そこから10年以上たって、体力だって衰えが出てくる頃だろうに、強くなってるなんてありえない。人間的な成長はあっても、忍として強くなることなんてない。

そんな風に‟思い込んでいた”ことに気づいた。

思い込みで大好きなキャラクターに「もう成長できない」というレッテルを張っていた。そのことに驚いて、また今日まで一切無自覚だったことにも驚いた。

六代目火影が辛い役回りだと決めつけていたのは、他ならぬ私自身だった。

おわりに

実際、辛いか辛くないかで言ったら六代目火影は辛い仕事だったと思う。
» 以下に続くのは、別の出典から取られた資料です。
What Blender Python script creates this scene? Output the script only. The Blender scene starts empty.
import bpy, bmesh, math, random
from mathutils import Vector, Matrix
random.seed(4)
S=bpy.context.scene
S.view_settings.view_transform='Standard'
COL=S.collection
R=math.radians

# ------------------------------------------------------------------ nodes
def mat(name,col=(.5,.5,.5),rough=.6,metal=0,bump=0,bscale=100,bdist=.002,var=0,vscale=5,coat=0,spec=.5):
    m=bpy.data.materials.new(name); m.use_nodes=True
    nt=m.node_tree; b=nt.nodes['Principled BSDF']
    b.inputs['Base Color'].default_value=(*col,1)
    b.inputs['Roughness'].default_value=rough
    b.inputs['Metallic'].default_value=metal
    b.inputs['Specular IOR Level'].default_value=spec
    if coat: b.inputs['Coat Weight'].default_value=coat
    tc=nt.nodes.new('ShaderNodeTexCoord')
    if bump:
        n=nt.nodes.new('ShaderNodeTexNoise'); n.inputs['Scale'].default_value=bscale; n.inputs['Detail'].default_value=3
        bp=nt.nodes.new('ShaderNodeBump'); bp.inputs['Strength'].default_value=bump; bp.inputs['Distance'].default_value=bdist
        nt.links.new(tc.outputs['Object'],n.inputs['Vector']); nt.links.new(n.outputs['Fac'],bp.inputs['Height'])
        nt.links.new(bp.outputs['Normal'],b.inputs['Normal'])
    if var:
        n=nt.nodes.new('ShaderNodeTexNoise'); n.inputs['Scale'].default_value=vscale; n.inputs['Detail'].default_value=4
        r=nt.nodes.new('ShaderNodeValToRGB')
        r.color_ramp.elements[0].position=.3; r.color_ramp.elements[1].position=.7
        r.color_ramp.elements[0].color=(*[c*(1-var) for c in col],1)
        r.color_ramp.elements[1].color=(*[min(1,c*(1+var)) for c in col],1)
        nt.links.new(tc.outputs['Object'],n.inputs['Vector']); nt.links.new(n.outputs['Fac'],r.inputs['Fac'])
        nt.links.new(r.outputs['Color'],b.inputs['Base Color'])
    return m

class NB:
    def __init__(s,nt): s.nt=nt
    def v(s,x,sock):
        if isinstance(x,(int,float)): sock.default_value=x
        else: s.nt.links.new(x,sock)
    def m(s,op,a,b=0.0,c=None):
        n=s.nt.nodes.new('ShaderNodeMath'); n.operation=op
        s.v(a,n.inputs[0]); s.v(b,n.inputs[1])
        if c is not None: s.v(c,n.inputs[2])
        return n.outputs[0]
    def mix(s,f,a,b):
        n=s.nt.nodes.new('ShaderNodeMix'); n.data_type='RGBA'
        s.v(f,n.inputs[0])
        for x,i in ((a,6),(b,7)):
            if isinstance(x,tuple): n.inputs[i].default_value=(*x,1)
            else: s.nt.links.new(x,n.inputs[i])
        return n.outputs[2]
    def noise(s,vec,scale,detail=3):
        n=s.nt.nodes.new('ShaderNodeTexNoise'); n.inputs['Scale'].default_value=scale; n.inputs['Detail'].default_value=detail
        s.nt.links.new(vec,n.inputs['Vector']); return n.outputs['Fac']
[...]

最高責任者というのはどちらにせよ辛い役目を負うものだ。
それでもカカシ先生はやり通したし、彼の仕事には信念があった。そこにどれだけ迷いや苦悩があったのだとしても、彼はやり通したのだ。

人がやると決めたものに対して、ヤジを飛ばすべきではない。
そんなことを、腹の底から感じた夜だった。
「好きだから」という理由で人の行く手を阻むんでも、良いことにはつながらない。支えるか、違う道を探すか。どちらにせよ進んでいくしかないのだから、阻む行為は悪でしかないのだと思う。

こんなことをキャラクターに対して思うのは滑稽にみえるだろう。私自身、何をやってるんだと思うところもある。
だけどこの思い込みは、どこかの私がやりかねない思い込みだった。カカシ先生は物語の人だから、私の思いなんて彼の人生には全く影響しないけれど、これが現実の人であったらどうなっていたのだろう。私の声が届く範囲に彼がいたら、私は彼に「辛い役回りを押し付けられた人」という呪いをかけてしまったのではないだろうか。

私にはそれが、かなりリアルな現実のように思えて恐ろしい。とりあえず、カカシ先生がやり通した後の世界を見るために、BORUTOを読んでみようと思う。